A detailed summary of the findings of the forensic investigation, as well as a preliminary update on the forensic investigation pertaining to the insurance claim issue, have been posted to Oceana's website.

Oceana Group said Soomra's resignation coincided with a process to “deal with certain matters which related to the CEO’s conduct and which had been investigated or arose during the investigations conducted by ENSafrica Forensics.” That process, however, was not the reason for Soomra’s resignation, according to the company.

“The company is of the view that the CEO’s actions and reasons for his resignation did not result in financial losses to the company nor did it directly contribute to the inability of the company to publish its financial information in a timely manner,” Oceana Group said.

Oceana Interim CEO Neville Brink said last week Oceana Group’s business structure and the commitment of its staff remain positive, and despite the challenges the company is working to address its operations and have “continued to deliver over this difficult period.”

“The fundamentals of who we are as a business are still in place, and for that reason I have accepted to lead this important company as we work to protect its legacy,” Brink said. 

Also on 25 February, Oceana Group announced the hire of Ralph Buddle as interim CFO.

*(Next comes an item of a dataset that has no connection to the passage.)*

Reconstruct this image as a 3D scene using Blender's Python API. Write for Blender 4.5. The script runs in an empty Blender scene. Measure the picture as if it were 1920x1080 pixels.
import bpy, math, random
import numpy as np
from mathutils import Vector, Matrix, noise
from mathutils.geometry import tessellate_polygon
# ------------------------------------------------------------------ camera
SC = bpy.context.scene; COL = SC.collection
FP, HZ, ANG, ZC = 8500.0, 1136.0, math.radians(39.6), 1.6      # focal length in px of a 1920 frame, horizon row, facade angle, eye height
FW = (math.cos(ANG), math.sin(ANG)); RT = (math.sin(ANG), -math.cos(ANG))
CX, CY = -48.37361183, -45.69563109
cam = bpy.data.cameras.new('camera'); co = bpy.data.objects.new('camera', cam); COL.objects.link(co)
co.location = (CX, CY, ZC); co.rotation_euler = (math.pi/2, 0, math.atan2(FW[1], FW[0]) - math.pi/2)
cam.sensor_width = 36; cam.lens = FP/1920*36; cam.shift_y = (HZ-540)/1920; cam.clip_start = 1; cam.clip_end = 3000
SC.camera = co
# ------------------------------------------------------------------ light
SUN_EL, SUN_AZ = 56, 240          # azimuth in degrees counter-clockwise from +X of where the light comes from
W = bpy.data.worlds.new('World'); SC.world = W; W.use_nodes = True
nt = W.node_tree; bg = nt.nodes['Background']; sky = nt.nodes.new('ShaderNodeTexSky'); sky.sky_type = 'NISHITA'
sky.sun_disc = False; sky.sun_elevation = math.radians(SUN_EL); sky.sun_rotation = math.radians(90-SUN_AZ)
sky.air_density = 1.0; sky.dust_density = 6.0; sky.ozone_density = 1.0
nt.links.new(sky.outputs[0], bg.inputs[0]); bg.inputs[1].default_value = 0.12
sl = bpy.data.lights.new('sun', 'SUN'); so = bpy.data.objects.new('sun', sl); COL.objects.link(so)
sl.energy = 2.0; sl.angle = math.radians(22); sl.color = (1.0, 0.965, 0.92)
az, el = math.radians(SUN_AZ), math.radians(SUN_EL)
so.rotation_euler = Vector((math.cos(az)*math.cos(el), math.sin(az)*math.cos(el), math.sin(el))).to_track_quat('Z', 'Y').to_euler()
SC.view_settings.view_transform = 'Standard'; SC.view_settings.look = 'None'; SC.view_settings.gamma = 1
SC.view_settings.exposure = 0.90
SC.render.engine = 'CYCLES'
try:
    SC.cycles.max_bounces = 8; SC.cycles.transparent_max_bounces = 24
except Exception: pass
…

The Board is cognisant of the uncertainty that a confluence of developments in Oceana has had on investors, the regulators and employees, and has therefore marshalled all available resources to get the results out.

"Despite the challenges we are facing, the board believes that Oceana Group has the resolve to weather the storm," the company said. "The board confirms that the group’s operations and the operations of its various subsidiaries under the leadership of Brink remain unaffected by the matters described above."